Scan the material below for the string "scene", and copy every line where it shows up.

Extracted data entries:
◆ ◆ ◆ ◆
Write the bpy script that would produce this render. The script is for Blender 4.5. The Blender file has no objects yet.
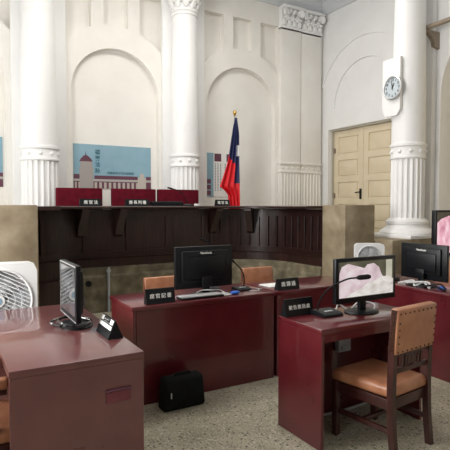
import bpy, bmesh, math, random
from mathutils import Vector, Matrix
random.seed(4)
PI = math.pi
R = math.radians
S = bpy.context.scene
C = S.collection

# ---------------------------------------------------------------- camera, world, light
cd = bpy.data.cameras.new('camera'); cam = bpy.data.objects.new('camera', cd); C.objects.link(cam)
cam.location = (0, 0, 1.5); cam.rotation_euler = (R(90 - 2.34), 0, R(-30))
cd.sensor_fit = 'HORIZONTAL'; cd.sensor_width = 36; cd.lens = 36 * 490 / 450; cd.clip_start = .05
S.camera = cam
W = bpy.data.worlds.new('daylight'); S.world = W; W.use_nodes = True
W.node_tree.nodes['Background'].inputs[0].default_value = (.80, .88, 1, 1)
W.node_tree.nodes['Background'].inputs[1].default_value = .55
S.view_settings.view_transform = 'Standard'; S.view_settings.look = 'None'
S.view_settings.gamma = 1; S.view_settings.use_curve_mapping = False
S.view_settings.exposure = -0.05
S.cycles.use_denoising = True
S.cycles.max_bounces = 10; S.cycles.diffuse_bounces = 6

def area(name, loc, rot, sx, sy, power, col=(1, 1, 1)):
    l = bpy.data.lights.new(name, 'AREA'); l.shape = 'RECTANGLE'; l.size = sx; l.size_y = sy
    l.energy = power; l.color = col
    o = bpy.data.objects.new(name, l); C.objects.link(o); o.location = loc; o.rotation_euler = rot
    return o
WIN = [(-3.2, 1.7), (.2, 1.7), (3.4, 1.6), (6.6, 1.5)]         # windows of the left wall: centre y, width
WPOW = [8, 40, 300, 85]
for (wy, ww), p in zip(WIN, WPOW):
    area('window_daylight', (-1.95, wy, 2.6), (0, R(-90), 0), 3.0, ww, p, (1, .98, .95))
area('ceiling_lamp_light', (2.7, 5.6, 5.68), (0, 0, 0), 3.4, 1.0, 125, (1, .96, .9))
area('ceiling_lamp_light', (2.7, -1.5, 5.68), (0, 0, 0), 1.2, .5, 10, (1, .96, .9))

# ---------------------------------------------------------------- materials
def mat(name, col, rough=.5, metal=0, coat=0, emis=None, es=1, spec=None):
    m = bpy.data.materials.new(name); m.use_nodes = True
    b = m.node_tree.nodes['Principled BSDF']
    b.inputs['Base Color'].default_value = (*col, 1); b.inputs['Roughness'].default_value = rough
    b.inputs['Metallic'].default_value = metal; b.inputs['Coat Weight'].default_value = coat
    if spec is not None: b.inputs['Specular IOR Level'].default_value = spec
    if emis: b.inputs['Emission Color'].default_value = (*emis, 1); b.inputs['Emission Strength'].default_value = es
    return m
def noisy(name, stops, scale=8, rough=.6, detail=6, bump=0, stretch=(1, 1, 1), kind='noise', rough2=None, coat=0, spec=None):
    m = mat(name, stops[0][1], rough, coat=coat, spec=spec); nt = m.node_tree; N = nt.nodes; L = nt.links; b = N['Principled BSDF']
    tc = N.new('ShaderNodeTexCoord'); mp = N.new('ShaderNodeMapping'); mp.inputs['Scale'].default_value = stretch
    L.new(tc.outputs['Object'], mp.inputs[0])
    t = N.new('ShaderNodeTexNoise'); t.inputs['Scale'].default_value = scale; t.inputs['Detail'].default_value = detail
    L.new(mp.outputs[0], t.inputs['Vector'])
    cr = N.new('ShaderNodeValToRGB'); e = cr.color_ramp.elements
    for i, (p, c) in enumerate(stops):
        q = e[i] if i < 2 else e.new(p)
        q.position = p; q.color = (*c, 1)
    L.new(t.outputs['Fac'], cr.inputs[0]); L.new(cr.outputs[0], b.inputs['Base Color'])
    if rough2 is not None:
        mr = N.new('ShaderNodeMapRange'); mr.inputs['To Min'].default_value = rough; mr.inputs['To Max'].default_value = rough2
        L.new(t.outputs['Fac'], mr.inputs[0]); L.new(mr.outputs[0], b.inputs['Roughness'])
    if bump:
        bp = N.new('ShaderNodeBump'); bp.inputs['Strength'].default_value = bump; bp.inputs['Distance'].default_value = .01
        L.new(t.outputs['Fac'], bp.inputs['Height']); L.new(bp.outputs[0], b.inputs['Normal'])
    return m
def terrazzo():
    m = mat('terrazzo', (.3, .28, .23), .35); nt = m.node_tree; N = nt.nodes; L = nt.links; b = N['Principled BSDF']
    tc = N.new('ShaderNodeTexCoord'); last = None
    n = N.new('ShaderNodeTexNoise'); n.inputs['Scale'].default_value = 3; n.inputs['Detail'].default_value = 4
    L.new(tc.outputs['Object'], n.inputs['Vector'])
    base = N.new('ShaderNodeValToRGB'); base.color_ramp.elements[0].color = (.32, .295, .21, 1); base.color_ramp.elements[1].color = (.52, .48, .36, 1)
    base.color_ramp.elements[0].position = .3; base.color_ramp.elements[1].position = .7
    L.new(n.outputs['Fac'], base.inputs[0]); last = base.outputs[0]
    for sc, th, cols in ((40, .36, [(.62, .58, .48), (.05, .05, .045), (.30, .27, .2), (.5, .47, .38)]), (85, .4, [(.7, .66, .56), (.06, .055, .05), (.4, .36, .27), (.22, .2, .15)])):
        v = N.new('ShaderNodeTexVoronoi'); v.inputs['Scale'].default_value = sc
        L.new(tc.outputs['Object'], v.inputs['Vector'])
        sep = N.new('ShaderNodeSeparateColor'); L.new(v.outputs['Color'], sep.inputs[0])
        cr = N.new('ShaderNodeValToRGB'); cr.color_ramp.interpolation = 'CONSTANT'
        e = cr.color_ramp.elements
        for i, c in enumerate(cols):
            q = e[i] if i < 2 else e.new(.25 * i)
            q.position = .25 * i; q.color = (*c, 1)
        L.new(sep.outputs[0], cr.inputs[0])
        lt = N.new('ShaderNodeMath'); lt.operation = 'LESS_THAN'; lt.inputs[1].default_value = th; L.new(v.outputs['Distance'], lt.inputs[0])
        gt = N.new('ShaderNodeMath'); gt.operation = 'GREATER_THAN'; gt.inputs[1].default_value = .35; L.new(sep.outputs[1], gt.inputs[0])
        mu = N.new('ShaderNodeMath'); mu.operation = 'MULTIPLY'; L.new(lt.outputs[0], mu.inputs[0]); L.new(gt.outputs[0], mu.inputs[1])
        mx = N.new('ShaderNodeMix'); mx.data_type = 'RGBA'
        L.new(mu.outputs[0], mx.inputs[0]); L.new(last, mx.inputs[6]); L.new(cr.outputs[0], mx.inputs[7]); last = mx.outputs[2]
    L.new(last, b.inputs['Base Color']); return m
def painted_maroon(nm='maroon_paint', c1=(.085, .006, .010, 1), c2_=(.125, .013, .018, 1)):
    m = mat(nm, (.13, .012, .018), .26, coat=.6); nt = m.node_tree; N = nt.nodes; L = nt.links; b = N['Principled BSDF']
    tc = N.new('ShaderNodeTexCoord')
    n = N.new('ShaderNodeTexNoise'); n.inputs['Scale'].default_value = 5; n.inputs['Detail'].default_value = 8
    L.new(tc.outputs['Object'], n.inputs['Vector'])
    cr = N.new('ShaderNodeValToRGB'); cr.color_ramp.elements[0].position = .3; cr.color_ramp.elements[1].position = .75
    cr.color_ramp.elements[0].color = c1; cr.color_ramp.elements[1].color = c2_
    L.new(n.outputs['Fac'], cr.inputs[0])
    s = N.new('ShaderNodeTexNoise'); s.inputs['Scale'].default_value = 38; s.inputs['Detail'].default_value = 3
    L.new(tc.outputs['Object'], s.inputs['Vector'])
    c2 = N.new('ShaderNodeValToRGB'); c2.color_ramp.elements[0].position = .74; c2.color_ramp.elements[1].position = .78
    L.new(s.outputs['Fac'], c2.inputs[0])
    mx = N.new('ShaderNodeMix'); mx.data_type = 'RGBA'; L.new(c2.outputs[0], mx.inputs[0]); L.new(cr.outputs[0], mx.inputs[6])
    mx.inputs[7].default_value = (.28, .14, .13, 1); L.new(mx.outputs[2], b.inputs['Base Color'])
    mr = N.new('ShaderNodeMapRange'); mr.inputs['To Min'].default_value = .2; mr.inputs['To Max'].default_value = .42
    L.new(n.outputs['Fac'], mr.inputs[0]); L.new(mr.outputs[0], b.inputs['Roughness'])
    return m

M = {}
M['wall'] = noisy('wall_plaster', [(.35, (.80, .775, .73)), (.65, (.84, .82, .775))], 2.5, .75, bump=.03)
M['white'] = noisy('white_paint', [(.3, (.80, .80, .795)), (.7, (.84, .84, .835))], 3, .5)
M['ceil'] = mat('ceiling_paint', (.62, .64, .66), .8)
M['floor'] = terrazzo()
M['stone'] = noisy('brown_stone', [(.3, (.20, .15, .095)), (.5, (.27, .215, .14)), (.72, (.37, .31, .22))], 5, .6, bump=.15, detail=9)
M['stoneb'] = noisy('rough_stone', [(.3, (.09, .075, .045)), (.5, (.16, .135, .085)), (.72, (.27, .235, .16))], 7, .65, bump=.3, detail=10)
M['dwood'] = noisy('dark_wood', [(.3, (.010, .005, .0045)), (.7, (.042, .015, .012))], 6, .25, stretch=(6, 6, .6), rough2=.4)
M['cwood'] = noisy('chair_wood', [(.3, (.03, .009, .008)), (.7, (.065, .018, .014))], 8, .35, stretch=(5, 5, .8))
M['maroon'] = painted_maroon()
M['haze_tinted'] = painted_maroon('haze_tinted_maroon_paint', (.115, .034, .034, 1), (.16, .05, .048, 1))  # left desk's maroon, greyer and browner: reflected haze mixed into the colour
M['leather'] = noisy('tan_leather', [(.3, (.36, .14, .07)), (.7, (.50, .23, .125))], 9, .38, bump=.08)
M['redv'] = noisy('red_upholstery', [(.3, (.075, .002, .009)), (.7, (.125, .004, .014))], 12, .85, spec=.15)
M['black'] = mat('black_plastic', (.006, .007, .009), .38, spec=.28)
M['bmat'] = mat('black_matte', (.007, .007, .007), .6, spec=.25)
M['bag'] = noisy('black_fabric', [(.3, (.004, .005, .005)), (.7, (.009, .011, .010))], 60, .85, bump=.3, spec=.2)
M['screen'] = mat('screen_glass', (.02, .022, .025), .07, coat=1)
M['metal'] = mat('grey_metal', (.62, .63, .64), .38, .8)
M['chrome'] = mat('chrome', (.75, .75, .76), .12, 1)
M['brass'] = mat('brass', (.7, .45, .12), .25, 1)
M['wplast'] = mat('white_plastic', (.78, .79, .8), .35)
M['gplast'] = mat('grey_plastic', (.42, .45, .48), .4)
M['bluegrey'] = mat('blue_grey_plastic', (.25, .38, .5), .4)
M['ivory'] = mat('ivory_letters', (.9, .9, .86), .5)
M['door'] = noisy('cream_door_paint', [(.3, (.68, .58, .41)), (.7, (.74, .64, .47))], 3, .45)
M['frame'] = mat('door_frame_paint', (.50, .47, .40), .5)
M['rail'] = noisy('grey_brown_wood', [(.3, (.22, .17, .12)), (.7, (.3, .24, .18))], 6, .5, stretch=(5, .5, 5))
M['blue_sky'] = noisy('poster_blue', [(.3, (.22, .38, .47)), (.7, (.27, .43, .52))], 4, .6)
M['proof'] = mat('poster_maroon', (.13, .045, .075), .6)
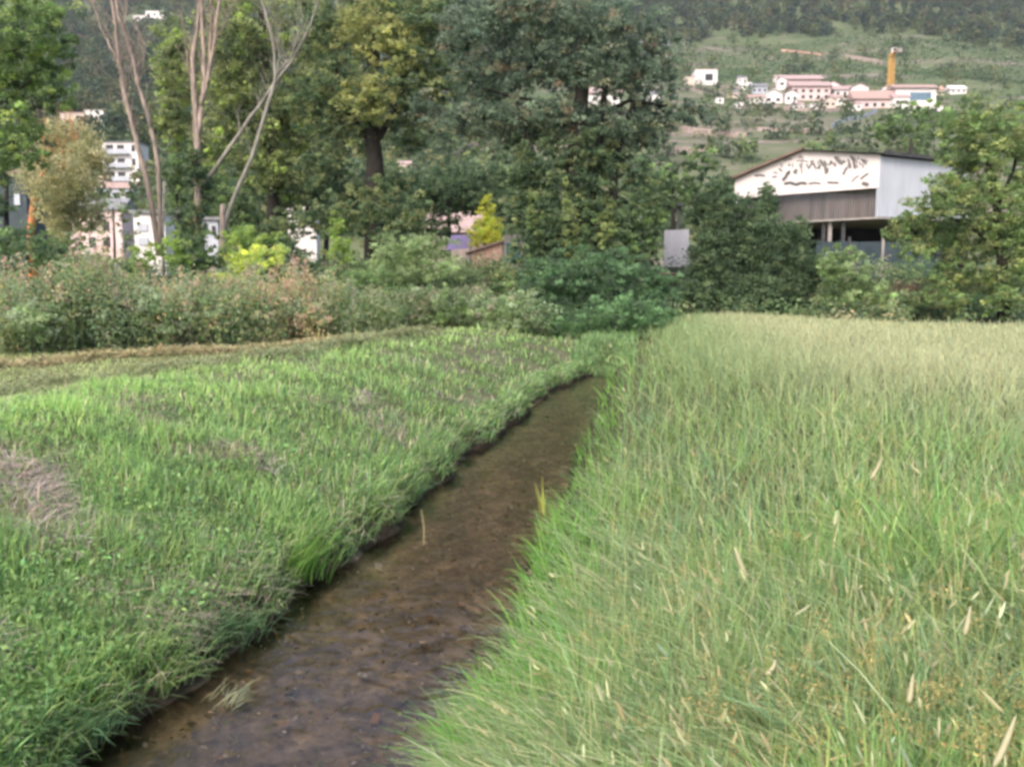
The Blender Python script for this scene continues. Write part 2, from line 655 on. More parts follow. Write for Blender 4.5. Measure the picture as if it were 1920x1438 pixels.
def build_hill():
    y = np.concatenate([np.linspace(95, 500, 160), np.linspace(505, 1500, 110)])
    x = np.linspace(-1100, 1100, 330)
    Y, X = np.meshgrid(y, x, indexing='ij')
    Z = Hhill(X, Y)
    n0, n1 = X.shape
    i = np.arange(n0 * n1).reshape(n0, n1)
    f = np.stack([i[:-1, :-1], i[:-1, 1:], i[1:, 1:], i[1:, :-1]], -1).reshape(-1, 4)
    k = (Y < woods_edge(X) - 10).astype(float) * (X > -10)
    e = np.zeros_like(X)
    for px, py, rx, ry in ((1300, 250, 130, 42), (1480, 222, 130, 22), (900, 290, 110, 34), (1240, 300, 80, 22), (1560, 105, 110, 9)):
        q = hill_hit(px, py)
        q2 = hill_hit(px, py - ry)
        e = np.maximum(e, np.exp(-((X - q[0]) / (rx / 1600 * q[1])) ** 2 - ((Y - q[1]) / max(abs(q2[1] - q[1]), 8)) ** 2))
    c = np.stack([k, e, k], -1).reshape(-1, 3)
    tag(MB().add(np.stack([X, Y, Z], -1), f, c=c).build("hillside", "hill", smooth=True), kind="structure")


def build_water():
    ys = np.arange(-12, 26.1, .3)
    rows = []
    for yy in ys:
        a, b = left_edge(yy) - .12, right_edge(yy) + .12
        rows.append([[a + (b - a) * k / 6, yy, -.86] for k in range(7)])
    i = np.arange(len(ys) * 7).reshape(len(ys), 7)
    f = np.stack([i[:-1, :-1], i[:-1, 1:], i[1:, 1:], i[1:, :-1]], -1).reshape(-1, 4)
    tag(MB().add(np.array(rows), f).build("water", "water", smooth=True), kind="structure")


build_ground()
build_hill()
build_water()


# ------------------------------------------------------------------ houses on the hillside and behind the trees
V = "houses of the hillside village"
HOUSES = []


def house(label, px, py, wp, hp, wall="white", roof="roof_pink", d=None, yaw=0.0, kind="gable", wins=(), cat="house", name="house", group=None, rh=.28, depth=.8, wcol="glass_dark", sink=2.5, base=None, door=False):
    """(px, py) is the foot of the house in the photo, wp x hp its size there in pixels up to the eaves."""
    if d is None:
        p = hill_hit(px, py)
    else:
        p = P(px, py, d)
    if group == V:
        wp, hp = wp * 1.12, hp * 1.2
    W, Hh = wp / 1600 * p[1], hp / 1600 * p[1]
    D = W * depth
    z0 = (p[2] - sink) if base is None else base
    ztop = p[2] + Hh
    HOUSES.append((p[0], p[1], W))
    root = thing(name, label, cat, (p[0], p[1], z0), group)
    ca, sa = math.cos(yaw), math.sin(yaw)

    def T(x, y, z):
        return np.array([p[0] + x * ca - (y + D / 2) * sa, p[1] + x * sa + (y + D / 2) * ca, z])

    c0 = T(0, 0, 0)
    MB().box((c0[0], c0[1], (z0 + ztop) / 2), (W, D, ztop - z0), yaw).build("wall", wall, root)
    ov = .06 * W
    rise = rh * min(W, D * 1.4)
    if kind == "flat":
        rf = MB().box((c0[0], c0[1], ztop + .13), (W + .5, D + .5, .26), yaw)
    elif kind == "gable":                      # ridge runs along the front
        a = [T(-W / 2 - ov, -D / 2 - ov, ztop - .05), T(-W / 2 - ov, D / 2 + ov, ztop - .05), T(-W / 2 - ov, 0, ztop + rise)]
        rf = MB().prism([a[0], a[2], a[1]], T(W / 2 + ov, 0, 0) - T(-W / 2 - ov, 0, 0))
    else:                                      # gable end towards the viewer
        a = [T(-W / 2 - ov, -D / 2 - ov, ztop - .05), T(0, -D / 2 - ov, ztop + rise), T(W / 2 + ov, -D / 2 - ov, ztop - .05)]
        inset = T(0, .18, 0) - T(0, 0, 0)
        g = [T(-W / 2, -D / 2, ztop - .02), T(0, -D / 2, ztop + rise * .88), T(W / 2, -D / 2, ztop - .02)]
        rf = MB()
        th = np.array([0, 0, .22])
        for u, vv in ((a[0], a[1]), (a[1], a[2])):
            dv = T(0, D + 2 * ov, 0) - T(0, 0, 0)
            rf.prism([u, vv, vv + dv, u + dv], th)
        gb = MB().prism(g, T(0, D, 0) - T(0, 0, 0))
        gb.build("gable_wall", wall, root)
    rf.build("roof", roof, root)
    for (wx, wz, ww, wh) in wins:               # fractions of the front
        cx = (wx - .5) * W
        zc = p[2] + wz * Hh
        fr = MB()
        q = T(cx, -D / 2 - .02, zc)
        fr.box(q, (ww * W, .16, wh * Hh), yaw).build("window", wcol, root)
    return root, p, W, Hh, D, T


g2 = lambda n, z=.55, h=.3, ww=None: [((k + .5) / n, z, ww or .42 / n, h) for k in range(n)]
house("white house with one big dark round opening, uphill end of village", 1324, 160, 36, 23, "white", "roof_pink", wins=[(.62, .5, .34, .42)], group=V, kind="flat")
house("low cream annex beside the white house with the dark opening", 1294, 161, 16, 13, "cream", "roof_pink", group=V, kind="flat", depth=1.0)
house("small white cube house below the big dark-opening house", 1350, 195, 12, 9, "white", "roof_grey", group=V, kind="flat", depth=1.0, wins=[(.5, .5, .3, .4)])
house("long white shed with pale roof beside the lilac-walled house", 1400, 171, 18, 9, "white", "white", group=V, kind="gable", wins=[(.7, .4, .2, .4)])
house("lilac-white house between the white shed and terraces", 1424, 178, 26, 12, "white_blue", "roof_grey", group=V, kind="gable", wins=g2(3))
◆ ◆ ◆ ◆
Full response →
S = bpy.context.scene
The Blender Python script for this scene continues. Write part 2, from line 655 on. More parts follow. Write for Blender 4.5. Measure the picture as if it were 1920x1438 pixels.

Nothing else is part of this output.